IDC Lowers 2013 Tablet Forecast To 227M, As Phablets And Wearables Crowd Into The Market



kids on tablets

The PC industry may be shaken up by the rapid encroachment of tablets into consumer and enterprise spending habits — a trend that’s seeing lighter devices like the iPad, as well as cheaper tablets like Amazon’s Kindle Fire and more, eat into the marketshare of bigger and more expensive computers. But it’s all a matter of perspective: today IDC said that it’s actually lowering forecasts for tablet shipments this year and in the future.


“Growing competition”, IDC says, from smartphones with bigger screens (the recently-legitimized phablet) and wearables like smart watches, combined with a lack of exciting tablet product launches in Q2, are leading the analysts to says that there will be 227.4 million tablets shipped worldwide in 2013, down some 2 million from 229.3 million as previously estimated.


Yes, it’s not a huge drop, and you can argue that these are only estimates anyway. And it’s still some 57.7% higher than 2012 shipments.

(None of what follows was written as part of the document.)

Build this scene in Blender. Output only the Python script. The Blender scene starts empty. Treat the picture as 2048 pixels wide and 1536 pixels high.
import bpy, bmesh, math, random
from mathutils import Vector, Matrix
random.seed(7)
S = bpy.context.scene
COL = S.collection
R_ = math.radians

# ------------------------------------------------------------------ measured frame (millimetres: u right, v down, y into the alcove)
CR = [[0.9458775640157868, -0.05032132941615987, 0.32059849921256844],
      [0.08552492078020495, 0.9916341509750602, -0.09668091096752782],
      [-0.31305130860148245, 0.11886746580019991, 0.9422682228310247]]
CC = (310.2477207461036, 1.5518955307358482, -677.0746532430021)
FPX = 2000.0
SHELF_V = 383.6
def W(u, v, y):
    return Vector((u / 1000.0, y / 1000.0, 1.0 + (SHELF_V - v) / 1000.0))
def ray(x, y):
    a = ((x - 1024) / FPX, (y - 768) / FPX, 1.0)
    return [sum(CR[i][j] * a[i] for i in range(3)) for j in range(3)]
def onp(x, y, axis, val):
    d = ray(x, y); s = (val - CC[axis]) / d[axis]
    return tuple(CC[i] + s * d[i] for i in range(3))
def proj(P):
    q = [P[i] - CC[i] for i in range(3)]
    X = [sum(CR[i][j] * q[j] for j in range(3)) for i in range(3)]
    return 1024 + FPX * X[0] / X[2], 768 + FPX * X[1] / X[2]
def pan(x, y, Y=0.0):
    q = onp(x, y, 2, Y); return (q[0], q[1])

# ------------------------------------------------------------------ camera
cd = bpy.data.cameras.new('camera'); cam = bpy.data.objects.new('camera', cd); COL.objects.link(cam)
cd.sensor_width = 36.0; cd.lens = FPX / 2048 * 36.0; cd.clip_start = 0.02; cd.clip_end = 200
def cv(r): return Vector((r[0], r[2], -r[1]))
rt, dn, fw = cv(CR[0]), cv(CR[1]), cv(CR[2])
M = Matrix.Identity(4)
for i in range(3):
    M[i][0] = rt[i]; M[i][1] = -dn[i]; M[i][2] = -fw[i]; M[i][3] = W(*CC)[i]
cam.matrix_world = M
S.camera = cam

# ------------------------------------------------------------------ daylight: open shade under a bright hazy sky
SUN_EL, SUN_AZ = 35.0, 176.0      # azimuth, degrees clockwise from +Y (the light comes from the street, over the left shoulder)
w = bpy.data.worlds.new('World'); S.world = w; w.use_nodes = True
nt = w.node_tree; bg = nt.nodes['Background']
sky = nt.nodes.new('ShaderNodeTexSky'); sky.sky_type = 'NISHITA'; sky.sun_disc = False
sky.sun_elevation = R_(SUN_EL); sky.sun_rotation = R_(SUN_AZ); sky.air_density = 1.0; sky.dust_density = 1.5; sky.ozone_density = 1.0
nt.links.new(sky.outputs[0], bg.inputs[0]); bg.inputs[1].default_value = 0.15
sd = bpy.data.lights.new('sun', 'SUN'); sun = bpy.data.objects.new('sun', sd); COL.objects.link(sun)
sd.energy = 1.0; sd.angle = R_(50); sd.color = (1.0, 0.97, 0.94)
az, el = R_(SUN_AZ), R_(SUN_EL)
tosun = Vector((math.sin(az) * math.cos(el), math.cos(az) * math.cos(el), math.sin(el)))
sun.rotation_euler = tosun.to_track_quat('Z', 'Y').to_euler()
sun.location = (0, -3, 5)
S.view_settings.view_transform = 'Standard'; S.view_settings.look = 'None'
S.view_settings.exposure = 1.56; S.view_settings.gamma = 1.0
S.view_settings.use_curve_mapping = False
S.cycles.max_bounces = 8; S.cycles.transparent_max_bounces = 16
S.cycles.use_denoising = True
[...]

But IDC’s figures point some themes that are worth watching for: whether even less-expensive tablets are possibly still too expensive for what consumers are willing to pay; whether even tablets — in some regards pared-down in functionality from PCs — are still too over specced for what many consumers want and need; and the issue of how much of our wallet we will want to dedicate to these products, as more of them enter the market.


On the enterprise side, IDC notes that right now, in fact the tablet is pretty minor but is growing: It notes that tablet adoption in sectors like education and retail collectively accounted for 10% of all tablet sales in 2012, and that will only grow to 20% by 2017.

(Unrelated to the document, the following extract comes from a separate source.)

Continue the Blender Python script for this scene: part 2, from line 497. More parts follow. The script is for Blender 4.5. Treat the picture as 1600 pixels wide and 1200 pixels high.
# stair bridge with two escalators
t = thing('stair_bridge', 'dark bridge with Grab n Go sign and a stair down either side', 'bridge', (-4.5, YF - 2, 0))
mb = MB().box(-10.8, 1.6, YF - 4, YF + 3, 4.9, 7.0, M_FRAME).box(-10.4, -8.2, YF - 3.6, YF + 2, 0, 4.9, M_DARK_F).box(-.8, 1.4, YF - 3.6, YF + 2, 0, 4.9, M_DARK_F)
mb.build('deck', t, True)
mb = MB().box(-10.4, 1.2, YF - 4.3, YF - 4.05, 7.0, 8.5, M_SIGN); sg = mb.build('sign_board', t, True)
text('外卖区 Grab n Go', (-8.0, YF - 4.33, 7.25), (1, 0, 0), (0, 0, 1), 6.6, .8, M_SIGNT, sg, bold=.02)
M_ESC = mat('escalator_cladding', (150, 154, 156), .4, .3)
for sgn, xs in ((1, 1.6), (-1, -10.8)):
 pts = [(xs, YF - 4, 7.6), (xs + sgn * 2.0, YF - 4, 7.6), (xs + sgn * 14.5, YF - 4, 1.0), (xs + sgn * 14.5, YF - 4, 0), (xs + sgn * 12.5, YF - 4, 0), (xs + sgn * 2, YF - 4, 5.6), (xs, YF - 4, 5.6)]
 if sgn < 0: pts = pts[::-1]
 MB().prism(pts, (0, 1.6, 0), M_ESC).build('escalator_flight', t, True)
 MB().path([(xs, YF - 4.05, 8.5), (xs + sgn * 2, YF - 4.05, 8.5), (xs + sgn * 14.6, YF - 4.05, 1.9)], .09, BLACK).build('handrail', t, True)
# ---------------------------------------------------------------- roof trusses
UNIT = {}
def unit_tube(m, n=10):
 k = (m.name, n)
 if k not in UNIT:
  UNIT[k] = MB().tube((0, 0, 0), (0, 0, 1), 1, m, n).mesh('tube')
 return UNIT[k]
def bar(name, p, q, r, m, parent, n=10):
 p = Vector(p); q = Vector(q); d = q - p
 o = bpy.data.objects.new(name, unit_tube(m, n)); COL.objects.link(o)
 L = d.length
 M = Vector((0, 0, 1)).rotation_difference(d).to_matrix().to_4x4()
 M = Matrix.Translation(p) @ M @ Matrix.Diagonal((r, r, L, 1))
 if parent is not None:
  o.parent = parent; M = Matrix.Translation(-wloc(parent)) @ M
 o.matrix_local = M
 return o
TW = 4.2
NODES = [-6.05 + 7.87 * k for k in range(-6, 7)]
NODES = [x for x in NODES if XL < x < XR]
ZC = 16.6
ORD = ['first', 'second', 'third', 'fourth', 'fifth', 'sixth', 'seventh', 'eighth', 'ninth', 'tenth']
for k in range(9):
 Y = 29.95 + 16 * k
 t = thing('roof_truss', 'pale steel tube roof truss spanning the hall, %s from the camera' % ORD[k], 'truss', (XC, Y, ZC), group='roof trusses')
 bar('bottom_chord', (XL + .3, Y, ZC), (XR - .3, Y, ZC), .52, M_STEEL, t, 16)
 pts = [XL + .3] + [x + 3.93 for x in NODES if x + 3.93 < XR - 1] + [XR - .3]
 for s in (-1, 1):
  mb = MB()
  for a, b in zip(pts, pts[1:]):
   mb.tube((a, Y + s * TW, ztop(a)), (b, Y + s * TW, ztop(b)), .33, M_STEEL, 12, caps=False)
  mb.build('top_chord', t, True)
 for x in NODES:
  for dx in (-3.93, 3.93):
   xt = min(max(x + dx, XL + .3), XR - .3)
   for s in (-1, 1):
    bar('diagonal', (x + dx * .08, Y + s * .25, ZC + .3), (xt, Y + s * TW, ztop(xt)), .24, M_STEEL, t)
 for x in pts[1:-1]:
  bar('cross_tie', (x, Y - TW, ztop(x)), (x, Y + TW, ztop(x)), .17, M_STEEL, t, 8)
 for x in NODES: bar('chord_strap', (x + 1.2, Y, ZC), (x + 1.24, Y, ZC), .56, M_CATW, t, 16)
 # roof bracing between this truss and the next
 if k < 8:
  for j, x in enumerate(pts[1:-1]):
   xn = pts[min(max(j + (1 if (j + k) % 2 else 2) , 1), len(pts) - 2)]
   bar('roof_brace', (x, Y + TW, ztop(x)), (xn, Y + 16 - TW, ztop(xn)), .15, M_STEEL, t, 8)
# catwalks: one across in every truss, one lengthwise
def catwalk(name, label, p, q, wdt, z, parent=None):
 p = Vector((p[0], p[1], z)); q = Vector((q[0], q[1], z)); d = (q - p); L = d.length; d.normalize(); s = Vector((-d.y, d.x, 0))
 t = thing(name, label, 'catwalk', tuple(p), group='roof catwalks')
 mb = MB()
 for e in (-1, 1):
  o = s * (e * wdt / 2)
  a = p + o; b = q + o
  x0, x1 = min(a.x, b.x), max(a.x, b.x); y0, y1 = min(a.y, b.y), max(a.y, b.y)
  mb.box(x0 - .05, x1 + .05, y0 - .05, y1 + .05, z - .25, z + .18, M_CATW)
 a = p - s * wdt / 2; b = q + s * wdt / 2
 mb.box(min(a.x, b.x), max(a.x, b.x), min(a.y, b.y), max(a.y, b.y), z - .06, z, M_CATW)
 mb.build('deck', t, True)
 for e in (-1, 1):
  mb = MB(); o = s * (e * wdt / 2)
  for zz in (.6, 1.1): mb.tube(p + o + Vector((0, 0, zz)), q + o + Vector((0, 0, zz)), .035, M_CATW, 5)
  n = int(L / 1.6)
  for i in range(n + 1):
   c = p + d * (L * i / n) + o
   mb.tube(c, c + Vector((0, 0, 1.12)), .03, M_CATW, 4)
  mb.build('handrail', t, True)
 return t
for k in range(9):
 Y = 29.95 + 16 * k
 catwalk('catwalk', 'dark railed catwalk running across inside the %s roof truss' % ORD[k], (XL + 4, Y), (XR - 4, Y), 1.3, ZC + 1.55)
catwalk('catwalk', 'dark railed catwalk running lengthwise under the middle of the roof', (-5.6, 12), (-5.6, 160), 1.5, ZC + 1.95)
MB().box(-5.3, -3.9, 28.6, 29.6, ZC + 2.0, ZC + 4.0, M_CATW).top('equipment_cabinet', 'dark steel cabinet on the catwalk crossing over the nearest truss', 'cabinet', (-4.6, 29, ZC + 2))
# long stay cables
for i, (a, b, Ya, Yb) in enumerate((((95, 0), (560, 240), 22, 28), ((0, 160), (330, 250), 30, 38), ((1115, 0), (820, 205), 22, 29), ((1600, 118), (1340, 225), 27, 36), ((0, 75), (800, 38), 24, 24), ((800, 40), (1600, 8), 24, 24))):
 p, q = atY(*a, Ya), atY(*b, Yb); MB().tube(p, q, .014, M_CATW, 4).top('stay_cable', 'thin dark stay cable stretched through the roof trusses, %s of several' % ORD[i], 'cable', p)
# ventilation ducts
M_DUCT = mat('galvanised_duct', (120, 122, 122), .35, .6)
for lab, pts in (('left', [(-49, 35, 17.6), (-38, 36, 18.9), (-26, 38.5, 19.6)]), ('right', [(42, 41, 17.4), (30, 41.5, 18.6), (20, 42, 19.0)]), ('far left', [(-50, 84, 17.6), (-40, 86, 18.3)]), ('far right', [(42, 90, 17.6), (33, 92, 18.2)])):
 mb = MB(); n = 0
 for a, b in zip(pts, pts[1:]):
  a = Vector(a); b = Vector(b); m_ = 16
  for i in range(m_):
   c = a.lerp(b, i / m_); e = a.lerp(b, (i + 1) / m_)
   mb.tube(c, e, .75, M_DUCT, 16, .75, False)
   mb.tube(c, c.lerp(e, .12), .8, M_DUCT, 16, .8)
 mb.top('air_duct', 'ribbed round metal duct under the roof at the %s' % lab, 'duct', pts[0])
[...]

IDC also notes that it’s starting to see more developed markets already take their feet off the gas in terms of rapid adoption, with “maturing markets such as the U.S. now expected to cede share more rapidly to emerging markets such as Asia/Pacific.” It predicts that by 2017 there will be 407 million tablets shipped.


More immediately, competitive pressures will mean lower prices for tablets coming soon, IDC notes. “We expect average selling prices to continue to compress as more mainstream vendors utilize low-cost components to better compete with the whitebox tablet vendors that continue to enjoy widespread traction in the market despite typically offering lower-quality products and poorer customer experiences,” writes Tom Mainelli, research director for tablets.


In terms of regional activity, IDC points out that North America, Western Europe and Japan, which had traditionally been the leaders in tablet adoption, are already seeing some slow-down in sales, compared to other parts of the world. Today they account for 60.8% of the market, but that will drop to 49% by 2017, with emerging markets making up the remaining 51%. (Another proof point for why it’s so important for companies like Google, Facebook and others to build out there businesses in these markets.)



“Year-on-year growth is beginning to slow as the tablet market approaches early stages of maturity,” said Jitesh Ubrani, research analyst for IDC’s Worldwide Quarterly Tablet Tracker. “Much of the long-term growth will be driven by countries like China where projected growth rates will be consistently higher than the worldwide average.”